On the night before he was handed over to suffering and death, our Lord Jesus Christ took bread and, when he had given thanks, he broke it, and gave it to his disciples. He said: Take, eat: This is my body, which is given for you. Do this for the remembrance of me. After the supper, he took the cup of wine and, when he had given thanks, he gave it to them. He said: “Drink this, all of you: This is my blood of the New Covenant, which is shed for you and for many for the forgiveness of sins. Whenever you drink it, do this for the remembrance of me.”

After offering the disciples bread and wine – mystically become his body and blood – Jesus says “do this for the remembrance of me.” He commands them, in other words, to remember. The Eucharistic bread and wine become for us the food of recollection, where the death of Christ and his gift of self, is experienced and lived. In it, we gain life – a foretaste of where he has gone but we cannot yet come.

But – and this, I think, is important – if we choose this table to feed only ourselves, we will never be truly nourished.

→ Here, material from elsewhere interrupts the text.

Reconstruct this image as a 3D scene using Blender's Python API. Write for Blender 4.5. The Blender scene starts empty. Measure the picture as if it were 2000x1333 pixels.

If we choose this table for our own solace and pardon only and not for strength and renewal, we will always hunger for more. The Lord has set an example. The Eucharist demands that we remember. The Eucharist calls us to remember how the Lord has served and shared.

In the days, weeks, and years ahead – on the journey that we are all taking – we will undoubtedly see the people in our lives (this church gathered here, our neighbors, our community) as its ideal self on its ideal day. We will see every bit of the clean-footed world! We will also undoubtedly see the same a little dirtier – a little less than its ideal self. We will see a people disheartened – souls weary – feet dry and cracked, calloused and worn. And in those times, we will find ourselves wondering…  What in the world are we going to do?

And once again the answer will come” “Just love them.”